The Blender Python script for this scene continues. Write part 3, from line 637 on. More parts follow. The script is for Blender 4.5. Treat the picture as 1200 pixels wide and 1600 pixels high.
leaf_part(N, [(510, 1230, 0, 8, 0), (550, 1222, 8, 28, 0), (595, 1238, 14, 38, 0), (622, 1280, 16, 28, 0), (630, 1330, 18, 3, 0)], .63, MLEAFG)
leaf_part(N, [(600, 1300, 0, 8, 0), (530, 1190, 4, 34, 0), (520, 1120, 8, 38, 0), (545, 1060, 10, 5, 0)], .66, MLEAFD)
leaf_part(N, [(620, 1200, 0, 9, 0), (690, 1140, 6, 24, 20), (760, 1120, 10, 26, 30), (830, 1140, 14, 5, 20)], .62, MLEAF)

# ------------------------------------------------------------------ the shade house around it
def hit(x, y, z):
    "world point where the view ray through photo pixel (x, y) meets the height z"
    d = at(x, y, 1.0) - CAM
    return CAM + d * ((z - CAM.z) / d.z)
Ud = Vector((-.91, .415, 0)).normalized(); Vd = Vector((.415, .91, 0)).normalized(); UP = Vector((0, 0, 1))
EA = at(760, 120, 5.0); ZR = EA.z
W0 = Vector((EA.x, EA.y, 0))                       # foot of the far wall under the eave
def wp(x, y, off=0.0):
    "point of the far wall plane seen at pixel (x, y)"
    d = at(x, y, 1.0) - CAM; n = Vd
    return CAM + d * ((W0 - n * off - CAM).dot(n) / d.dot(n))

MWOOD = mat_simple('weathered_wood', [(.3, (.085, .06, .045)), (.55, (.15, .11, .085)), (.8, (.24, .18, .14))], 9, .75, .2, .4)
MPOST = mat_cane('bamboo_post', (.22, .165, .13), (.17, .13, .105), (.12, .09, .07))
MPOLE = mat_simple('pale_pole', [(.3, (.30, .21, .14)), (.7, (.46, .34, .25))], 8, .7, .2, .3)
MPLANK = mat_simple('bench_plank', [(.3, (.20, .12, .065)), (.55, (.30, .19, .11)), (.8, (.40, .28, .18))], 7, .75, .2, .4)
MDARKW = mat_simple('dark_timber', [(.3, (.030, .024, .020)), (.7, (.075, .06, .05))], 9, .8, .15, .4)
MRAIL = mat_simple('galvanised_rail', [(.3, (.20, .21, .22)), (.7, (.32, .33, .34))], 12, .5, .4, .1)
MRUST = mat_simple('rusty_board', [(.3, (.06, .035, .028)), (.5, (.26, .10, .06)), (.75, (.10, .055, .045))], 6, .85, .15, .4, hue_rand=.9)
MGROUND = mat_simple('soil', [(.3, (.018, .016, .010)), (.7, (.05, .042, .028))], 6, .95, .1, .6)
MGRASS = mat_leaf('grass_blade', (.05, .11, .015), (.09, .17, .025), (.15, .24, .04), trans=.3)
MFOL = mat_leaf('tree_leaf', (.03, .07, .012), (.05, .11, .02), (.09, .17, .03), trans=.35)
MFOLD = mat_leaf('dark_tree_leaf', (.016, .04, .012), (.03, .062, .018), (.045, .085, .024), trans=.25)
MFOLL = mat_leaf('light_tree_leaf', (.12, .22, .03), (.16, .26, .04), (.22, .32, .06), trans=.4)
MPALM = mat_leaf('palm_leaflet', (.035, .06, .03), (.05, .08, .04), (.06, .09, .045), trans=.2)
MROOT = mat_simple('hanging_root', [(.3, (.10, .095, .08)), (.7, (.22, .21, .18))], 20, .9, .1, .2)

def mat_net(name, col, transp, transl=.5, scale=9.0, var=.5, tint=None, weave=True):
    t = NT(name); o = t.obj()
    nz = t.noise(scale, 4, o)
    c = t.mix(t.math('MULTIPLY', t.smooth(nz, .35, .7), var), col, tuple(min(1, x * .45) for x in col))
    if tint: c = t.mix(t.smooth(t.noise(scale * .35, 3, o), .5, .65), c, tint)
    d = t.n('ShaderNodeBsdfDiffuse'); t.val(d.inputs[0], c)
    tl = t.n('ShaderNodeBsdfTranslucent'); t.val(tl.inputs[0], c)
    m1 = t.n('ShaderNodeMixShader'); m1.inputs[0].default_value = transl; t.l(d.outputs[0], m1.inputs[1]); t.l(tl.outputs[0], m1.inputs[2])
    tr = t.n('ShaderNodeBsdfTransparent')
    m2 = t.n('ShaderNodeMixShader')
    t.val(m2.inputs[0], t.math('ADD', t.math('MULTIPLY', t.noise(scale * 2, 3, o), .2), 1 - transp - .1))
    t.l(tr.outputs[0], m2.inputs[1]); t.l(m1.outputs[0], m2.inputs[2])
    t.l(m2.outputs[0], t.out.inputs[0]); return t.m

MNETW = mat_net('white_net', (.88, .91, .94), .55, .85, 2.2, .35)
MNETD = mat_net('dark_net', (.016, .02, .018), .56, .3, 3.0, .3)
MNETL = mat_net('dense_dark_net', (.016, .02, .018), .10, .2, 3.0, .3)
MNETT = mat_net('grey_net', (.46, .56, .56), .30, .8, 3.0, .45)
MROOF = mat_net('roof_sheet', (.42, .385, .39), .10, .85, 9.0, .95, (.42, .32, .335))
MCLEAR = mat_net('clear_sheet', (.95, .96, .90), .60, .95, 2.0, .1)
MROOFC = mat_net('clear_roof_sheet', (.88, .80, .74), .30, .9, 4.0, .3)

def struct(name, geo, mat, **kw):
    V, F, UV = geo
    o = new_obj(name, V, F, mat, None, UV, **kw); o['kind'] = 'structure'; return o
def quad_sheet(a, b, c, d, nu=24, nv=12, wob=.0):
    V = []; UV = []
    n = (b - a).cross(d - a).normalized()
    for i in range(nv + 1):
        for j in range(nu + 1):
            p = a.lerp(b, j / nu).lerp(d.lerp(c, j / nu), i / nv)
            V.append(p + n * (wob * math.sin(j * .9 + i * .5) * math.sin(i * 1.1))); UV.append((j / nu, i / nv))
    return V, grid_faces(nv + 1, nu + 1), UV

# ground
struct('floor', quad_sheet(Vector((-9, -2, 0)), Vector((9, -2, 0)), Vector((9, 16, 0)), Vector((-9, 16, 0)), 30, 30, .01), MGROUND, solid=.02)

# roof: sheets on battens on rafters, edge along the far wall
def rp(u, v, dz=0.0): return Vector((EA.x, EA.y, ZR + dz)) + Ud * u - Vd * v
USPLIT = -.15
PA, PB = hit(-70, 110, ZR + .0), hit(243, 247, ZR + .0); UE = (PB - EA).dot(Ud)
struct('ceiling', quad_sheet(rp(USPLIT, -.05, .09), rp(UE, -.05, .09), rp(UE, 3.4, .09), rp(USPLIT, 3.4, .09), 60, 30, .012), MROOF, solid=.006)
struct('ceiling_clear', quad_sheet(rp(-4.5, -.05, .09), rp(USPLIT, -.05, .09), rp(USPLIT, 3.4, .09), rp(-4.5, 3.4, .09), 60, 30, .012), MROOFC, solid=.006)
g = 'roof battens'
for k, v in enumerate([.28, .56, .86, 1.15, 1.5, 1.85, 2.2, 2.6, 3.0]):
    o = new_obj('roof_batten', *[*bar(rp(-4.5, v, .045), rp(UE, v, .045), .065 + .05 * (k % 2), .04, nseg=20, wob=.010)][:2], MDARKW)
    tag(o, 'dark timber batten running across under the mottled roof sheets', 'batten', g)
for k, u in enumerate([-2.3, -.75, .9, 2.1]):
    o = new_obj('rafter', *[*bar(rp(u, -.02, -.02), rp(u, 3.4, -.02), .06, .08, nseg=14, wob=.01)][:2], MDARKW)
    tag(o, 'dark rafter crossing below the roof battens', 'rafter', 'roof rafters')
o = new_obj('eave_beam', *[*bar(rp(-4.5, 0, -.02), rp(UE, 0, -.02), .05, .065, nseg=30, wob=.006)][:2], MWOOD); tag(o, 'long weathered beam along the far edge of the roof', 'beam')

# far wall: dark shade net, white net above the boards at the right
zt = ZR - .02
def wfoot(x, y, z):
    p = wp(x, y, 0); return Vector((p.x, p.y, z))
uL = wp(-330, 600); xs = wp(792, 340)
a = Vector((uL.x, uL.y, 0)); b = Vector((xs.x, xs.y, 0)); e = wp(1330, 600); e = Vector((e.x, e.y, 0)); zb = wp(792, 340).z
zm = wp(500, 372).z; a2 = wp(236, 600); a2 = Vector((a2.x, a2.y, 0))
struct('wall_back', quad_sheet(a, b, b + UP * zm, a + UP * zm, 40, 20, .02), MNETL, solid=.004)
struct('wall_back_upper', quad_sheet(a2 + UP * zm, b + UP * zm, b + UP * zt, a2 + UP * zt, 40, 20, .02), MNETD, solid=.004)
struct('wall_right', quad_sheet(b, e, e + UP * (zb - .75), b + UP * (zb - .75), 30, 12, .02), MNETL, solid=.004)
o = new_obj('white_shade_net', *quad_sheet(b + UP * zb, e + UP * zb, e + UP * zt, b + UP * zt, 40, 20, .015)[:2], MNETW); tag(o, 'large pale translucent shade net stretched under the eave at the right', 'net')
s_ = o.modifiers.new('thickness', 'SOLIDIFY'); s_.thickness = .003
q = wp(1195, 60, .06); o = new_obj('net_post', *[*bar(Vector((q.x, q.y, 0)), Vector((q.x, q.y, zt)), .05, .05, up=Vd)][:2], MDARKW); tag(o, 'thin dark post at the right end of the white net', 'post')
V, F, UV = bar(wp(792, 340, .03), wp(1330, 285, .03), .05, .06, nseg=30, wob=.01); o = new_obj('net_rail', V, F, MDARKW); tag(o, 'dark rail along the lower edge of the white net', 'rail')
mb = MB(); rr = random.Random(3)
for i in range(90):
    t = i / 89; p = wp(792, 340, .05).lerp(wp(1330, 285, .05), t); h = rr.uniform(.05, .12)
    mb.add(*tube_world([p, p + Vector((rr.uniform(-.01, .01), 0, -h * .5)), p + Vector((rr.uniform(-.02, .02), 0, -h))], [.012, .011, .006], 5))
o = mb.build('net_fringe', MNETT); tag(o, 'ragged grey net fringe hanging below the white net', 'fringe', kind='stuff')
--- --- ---
• _What needs to be done_: Repeat exactly the lines from the one that contains "(.045, .085, .024), trans=.25)" through the one that contains "20, .9, .1, .2)", and only those.

• _Written reply_:
MFOLD = mat_leaf('dark_tree_leaf', (.016, .04, .012), (.03, .062, .018), (.045, .085, .024), trans=.25)
MFOLL = mat_leaf('light_tree_leaf', (.12, .22, .03), (.16, .26, .04), (.22, .32, .06), trans=.4)
MPALM = mat_leaf('palm_leaflet', (.035, .06, .03), (.05, .08, .04), (.06, .09, .045), trans=.2)
MROOT = mat_simple('hanging_root', [(.3, (.10, .095, .08)), (.7, (.22, .21, .18))], 20, .9, .1, .2)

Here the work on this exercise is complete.